Pero los ilusos suelen creer que la alternativa a esa clase política surgirá de unos ciudadanos no contaminados por el poder, y que esos ciudadanos serán civilizados, serios, magnánimos, austeros, inteligentes y preocupados por el bien común. Eso es lo que creemos, o más bien lo que nos gustaría creer que va a ocurrir, pero esa posibilidad es muy remota. Y lo que ha ocurrido en Grecia nos lo demuestra. Para que la clase política mejore, la sociedad que la vota no puede ser una sociedad irresponsable y crédula que vive instalada en la mentira y en las consignas más pueriles.
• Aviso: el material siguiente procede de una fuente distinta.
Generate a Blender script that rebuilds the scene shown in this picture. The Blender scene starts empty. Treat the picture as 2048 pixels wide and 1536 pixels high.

Si alguien se engaña trabajando dos horas y luego exigiendo unos servicios públicos que sólo pueden mantenerse trabajando treinta, o si alguien está convencido de que el dinero con el que se financian los servicios públicos cae del cielo, esa persona no está capacitada para ser representada por un político honesto, austero y eficiente. Nos guste o no, eso es imposible. Porque una sociedad así sólo puede tener una clase política irresponsable y mentirosa y corrupta. Los milagros no existen.

Los políticos actuales crean problemas en vez de resolverlos, gastan un dinero que no es suyo y no son capaces de transmitir un atisbo de esperanza a una sociedad que necesita tener confianza en el futuro. Pero la alternativa a esa clase política es una cuadrilla de políticos marrulleros, cínicos y brutales que no tendrán ningún escrúpulo en excitar los peores impulsos de los ciudadanos. Y esos políticos construirán su discurso a base de insultos y amenazas, inventando un populismo que combine las ideas —o más bien los prejuicios— de la derecha y de la izquierda. Y eso les permitirá atacar a los ricos y a los banqueros, y proclamarse representantes del pueblo trabajador, y acusar al capitalismo de robar y de explotar al «honrado obrero», al mismo tiempo que acusarán a los inmigrantes ilegales de aumentar el paro y de quedarse con los subsidios y las ayudas sociales. Eso fue, por supuesto, lo que hizo Hitler antes de llegar al poder, cuando acusaba a los banqueros de ser judíos y a los judíos de ser unos parásitos que robaban al honrado pueblo alemán. ¡Ah, los sicofantes! Ahí tenemos otro sicofante que llegó muy lejos.